Amazon UK iPhone app launched, tested
Amazon has launched a free iPhone app in the UK that lets you search and buy from its entire store, but with a couple of neat twists. We've tested it out and made some important observations
Amazon has launched a free iPhone app in the UK that lets you search and buy from its entire store, with a couple of neat twists.
The most interesting feature is called Amazon Remembers. If you're in a shop -- Waterstone's, say -- and see a book you want to buy later from Amazon, you can use the app to take a photo of it. It's then uploaded to Amazon, automatically identified and a link to buy it within the app appears within a few seconds.
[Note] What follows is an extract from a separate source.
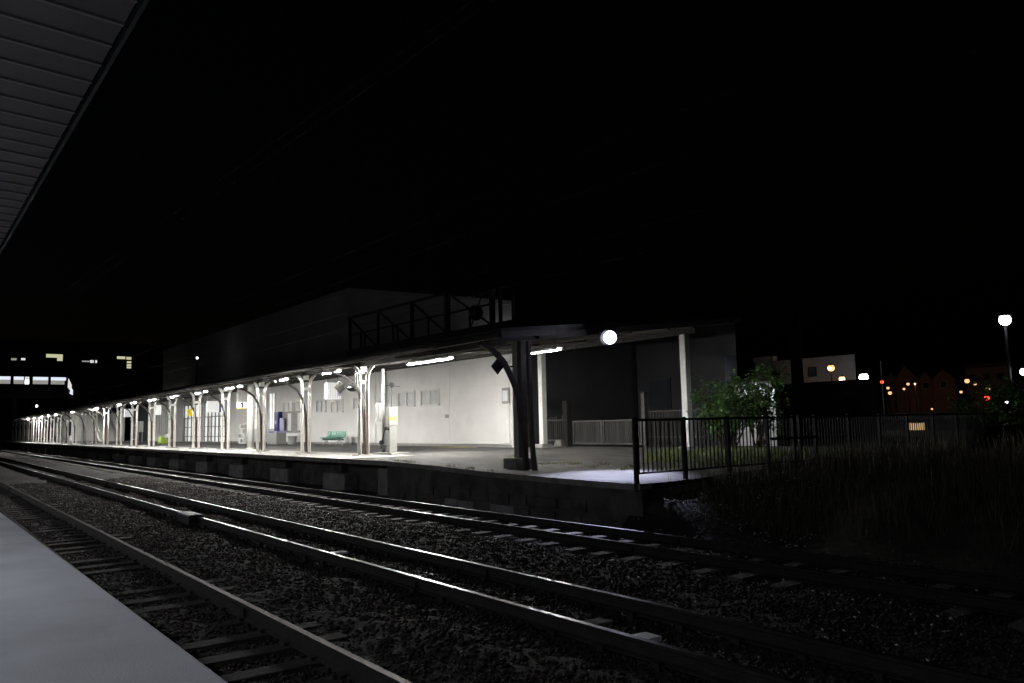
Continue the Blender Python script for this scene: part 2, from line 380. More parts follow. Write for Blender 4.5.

If it isn't immediately recognised, the picture is sent for further analysis -- a bunch of blokes look at it and try to find the same product on the Web site (we hate to think what kind of stuff they have to look at) -- then emailed to you. In our tests this took about 5 minutes.
Our faces: do they feature smiles?
It works well for the most part, but we wouldn't trust it too far. For example, we took a photo of the box of the brand-new Archos 5 Android tablet. The app didn't recognise it, so the picture went away for further investigation. When our result came back, it was for an Archos 5 tablet alright, but the old one that looks almost identical -- not the new one with Android on it.
The same happened with the new movie Obsessed, which just came out on DVD. Except we took a photo of the Blu-ray edition. If we bought the version Amazon Remembers suggested, we'd just get the pathetic old standard-definition DVD, not the glorious 1080p Blu-ray we saw on Ian's desk. And when our boss man Jason Jenkins took a photo of a Christmas tree, Amazon suggested he buy a giant wooden giraffe.
But on the plus side, when we took a photo of the album art for Cannibal Corpse's latest album Evisceration Plague in our iTunes library, the app immediately provided us a link to buy the correct CD.
So here's our advice: use Amazon Remembers... to remember. That's it. If you rely on it to provide a link to the exact version or edition of a product you want to buy later, there's no guarantee you'll get the one you wanted.